The best approach will depend on the company’s needs and the complexity of its projects and applications. After creating a cloud migration strategy, do some research on cloud providers and managed cloud providers. Look into what services they offer, how much they cost, their security features, the benefits of unmanaged versus managed, and how well they match your specific needs, budget, and security requirements.

Once you've chosen a provider, it's time to move your data and applications to the cloud. To minimize disruptions and ensure a smooth transition, do this in stages with proper testing and rollback plans in place.

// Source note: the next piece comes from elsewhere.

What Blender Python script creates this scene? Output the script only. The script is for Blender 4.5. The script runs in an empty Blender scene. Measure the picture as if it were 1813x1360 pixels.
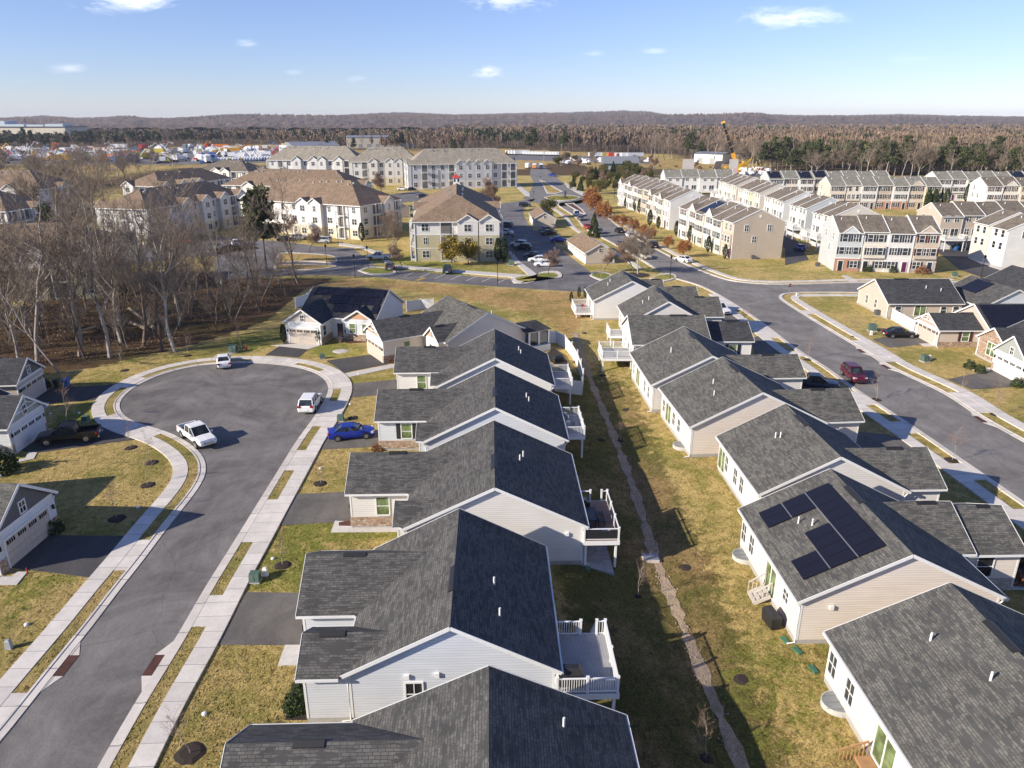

The final step in ensuring a smooth transition across the entire organization is to prepare your workforce. This involves educating executive leaders and other stakeholders about the process, potential challenges, and the expected benefits. This fosters buy-in from the top down. Additionally, equipping employees with training on new cloud-based tools and processes is essential for smooth adoption. Don't forget to offer ongoing support and resources to address any challenges and ensure employees feel comfortable and proficient in the new system.

It’s worth noting that few cloud migrations are final. While the bulk of the move may be complete, you'll need to monitor and fine-tune your cloud environment over time. This might involve tweaking how resources are distributed or exploring new cloud services that can improve your operations and keep costs in check.

Final thoughts

By debunking common myths and misconceptions, taking a structured approach, and focusing on key considerations, organizations can embark on a successful cloud migration journey. This paves the way for greater efficiency, flexibility and agility to scale and grow.

With Gartner predicting that the cloud will be a core part of business by 2028, this could be a wake-up call for organizations not yet in the cloud to start planning their migration now, in 2024.